We know Vincent is the bad guy because he has shifty eyes, a beard, long scraggly hair and a trench coat, the required wardrobe for all Token Bad Guys in this genre. Plus, he's prone to hissing philosophical statements like, "I have no fear of death. It just means dreaming in silence, a dream that lasts for eternity."

That's the basic plot. What actually unfolds onscreen, though, involves tangled threads of corporate corruption, killer "nanomachines" encased in marbles and hallucinations featuring golden, glowing butterflies that would take a thick book to explain fully. This leads to drawn-out conversations between characters that might make viewers feel like they're experiencing living out Vincent's "dream" in real life.

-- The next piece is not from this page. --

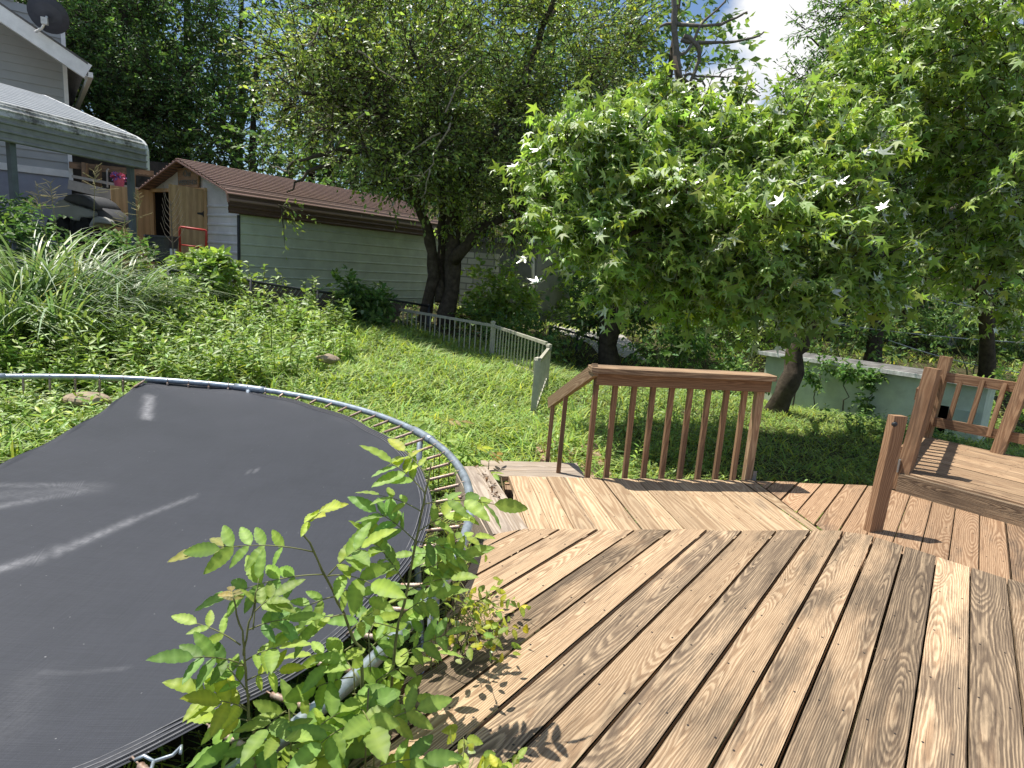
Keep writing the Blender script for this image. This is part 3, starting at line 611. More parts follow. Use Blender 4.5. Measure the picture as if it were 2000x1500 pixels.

Just when it feels like the movie is going to collapse under its own weight of self-importance, though, something happens to jolt people awake again. Sometimes it's one of the dynamically choreographed fight scenes that rival the best Hong Kong martial arts sequences. (Spike's climactic battle with Vincent had me wincing with every blow struck.) Other times, it's Yoko Kanno's score, which, in addition to more of the smooth jazz chops that made the series such a pleasure to watch, adds in elements of country and -- ugh -- pop. (Well, no one's perfect.)

Little has been mentioned about any future adventures of the Bebop crew. If this is indeed their final mission, it was a great way for them to go out.